Currently, there is no provision for exemptions under the Takeover Regulations in case of increase in the voting rights of a shareholder due to the expiry of call notice period and forfeiture of partly paid-up shares.
Under the new norms, Sebi has proposed "for providing general exemption from the open offer obligations in the cases of increase in voting rights as a result of the expiry of call notice period and the forfeiture of shares in line with general exemptions available with respect to rights issues, buybacks etc."
The increase in the shareholding due to the expiry of call notice period and forfeiture of shares may be treated as a 'passive acquisition'.
Issuing a discussion paper for amendments to Sebi (Substantial Acquisition of Shares and Takeovers) Regulations, 2011, the capital markets watchdog has invited comments from all stakeholders till September 30.
The final decision would be taken after looking into the public comments on the proposed changes.
In case of forfeiture of shares, there would be changes in existing shareholding pattern and that could trigger open offer obligations for concerned entities.
As per Sebi's takeover norms, any entity having over 25 per cent stake in a listed firm can hike the shareholding by up to 5 per cent in a financial year.

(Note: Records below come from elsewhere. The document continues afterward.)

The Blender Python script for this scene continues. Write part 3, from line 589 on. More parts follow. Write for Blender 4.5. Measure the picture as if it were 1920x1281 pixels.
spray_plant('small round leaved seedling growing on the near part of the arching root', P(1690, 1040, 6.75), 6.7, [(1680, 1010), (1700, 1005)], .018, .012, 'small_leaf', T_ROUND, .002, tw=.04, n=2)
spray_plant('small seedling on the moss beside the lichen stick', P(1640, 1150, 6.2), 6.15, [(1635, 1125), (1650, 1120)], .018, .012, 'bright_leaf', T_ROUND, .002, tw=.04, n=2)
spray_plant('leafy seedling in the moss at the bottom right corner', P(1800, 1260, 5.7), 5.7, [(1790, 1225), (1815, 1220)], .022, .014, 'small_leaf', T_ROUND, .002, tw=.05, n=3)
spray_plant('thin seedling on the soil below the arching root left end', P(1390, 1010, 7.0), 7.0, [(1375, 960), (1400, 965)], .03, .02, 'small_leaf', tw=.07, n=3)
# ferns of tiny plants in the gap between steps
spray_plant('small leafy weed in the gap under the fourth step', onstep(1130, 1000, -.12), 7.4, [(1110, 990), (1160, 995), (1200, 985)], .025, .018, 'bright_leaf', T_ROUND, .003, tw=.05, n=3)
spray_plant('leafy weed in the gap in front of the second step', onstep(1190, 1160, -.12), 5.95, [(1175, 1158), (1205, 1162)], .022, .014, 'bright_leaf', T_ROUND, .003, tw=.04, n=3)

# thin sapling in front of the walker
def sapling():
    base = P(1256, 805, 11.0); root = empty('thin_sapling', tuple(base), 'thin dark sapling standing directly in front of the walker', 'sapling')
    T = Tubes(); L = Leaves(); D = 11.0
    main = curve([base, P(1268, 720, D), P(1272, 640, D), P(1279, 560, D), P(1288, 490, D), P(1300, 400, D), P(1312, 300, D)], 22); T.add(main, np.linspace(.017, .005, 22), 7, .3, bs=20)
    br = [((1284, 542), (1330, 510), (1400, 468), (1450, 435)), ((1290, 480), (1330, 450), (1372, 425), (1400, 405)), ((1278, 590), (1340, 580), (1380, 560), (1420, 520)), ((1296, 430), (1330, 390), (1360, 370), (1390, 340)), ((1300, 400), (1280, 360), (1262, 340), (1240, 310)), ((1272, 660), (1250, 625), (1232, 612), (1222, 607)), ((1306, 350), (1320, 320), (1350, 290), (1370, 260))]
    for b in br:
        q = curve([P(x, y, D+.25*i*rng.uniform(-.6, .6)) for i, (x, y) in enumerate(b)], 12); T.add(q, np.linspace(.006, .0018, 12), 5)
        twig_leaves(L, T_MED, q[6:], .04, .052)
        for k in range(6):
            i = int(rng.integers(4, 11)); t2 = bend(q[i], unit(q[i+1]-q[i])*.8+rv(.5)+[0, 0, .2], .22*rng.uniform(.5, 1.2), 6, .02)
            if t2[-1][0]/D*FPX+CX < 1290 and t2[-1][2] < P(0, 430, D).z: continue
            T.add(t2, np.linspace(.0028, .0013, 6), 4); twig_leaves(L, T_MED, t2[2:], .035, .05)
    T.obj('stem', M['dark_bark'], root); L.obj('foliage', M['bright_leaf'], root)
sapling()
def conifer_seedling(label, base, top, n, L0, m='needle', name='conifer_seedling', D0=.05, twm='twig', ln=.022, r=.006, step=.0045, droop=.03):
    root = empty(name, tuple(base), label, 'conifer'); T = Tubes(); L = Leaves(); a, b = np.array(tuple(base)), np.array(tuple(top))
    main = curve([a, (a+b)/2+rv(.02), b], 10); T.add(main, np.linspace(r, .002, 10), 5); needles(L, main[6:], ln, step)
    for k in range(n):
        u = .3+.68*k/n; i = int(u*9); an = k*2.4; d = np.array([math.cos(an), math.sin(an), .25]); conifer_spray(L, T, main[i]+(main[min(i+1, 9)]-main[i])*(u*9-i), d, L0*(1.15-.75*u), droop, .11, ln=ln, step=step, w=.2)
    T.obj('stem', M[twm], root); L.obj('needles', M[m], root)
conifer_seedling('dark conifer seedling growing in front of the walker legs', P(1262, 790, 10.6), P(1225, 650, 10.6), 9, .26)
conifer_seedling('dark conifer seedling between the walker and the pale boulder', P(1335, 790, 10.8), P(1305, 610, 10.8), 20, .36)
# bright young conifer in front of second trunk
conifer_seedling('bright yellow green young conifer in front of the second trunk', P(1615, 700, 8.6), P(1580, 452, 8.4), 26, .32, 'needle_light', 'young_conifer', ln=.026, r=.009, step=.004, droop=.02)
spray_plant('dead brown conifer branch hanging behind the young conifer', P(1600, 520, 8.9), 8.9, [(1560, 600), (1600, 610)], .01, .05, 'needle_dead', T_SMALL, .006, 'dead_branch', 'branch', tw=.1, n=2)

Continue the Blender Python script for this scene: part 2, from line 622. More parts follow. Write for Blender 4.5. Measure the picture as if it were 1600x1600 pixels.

If the limit is breached in a fiscal, then that entity would have to make an open offer.
Securities and Exchange Board of India (Sebi) said that increase in voting rights of any shareholder as a result of forfeiture of partly paid-up shares is passive in nature as the process is initiated due to non-payment of call money by defaulting shareholders.
Similarly, accrual of voting rights to the remaining shareholders, computed on pro rata basis, upon the expiry of call notice issued to the shareholders holding partly paid-up shares, is also passive in nature.
The regulator said that forfeiture is undertaken by the company as per the provisions of the Companies Act, where it is at full liberty to undertake this to remove "defaulting shareholders from the register of members".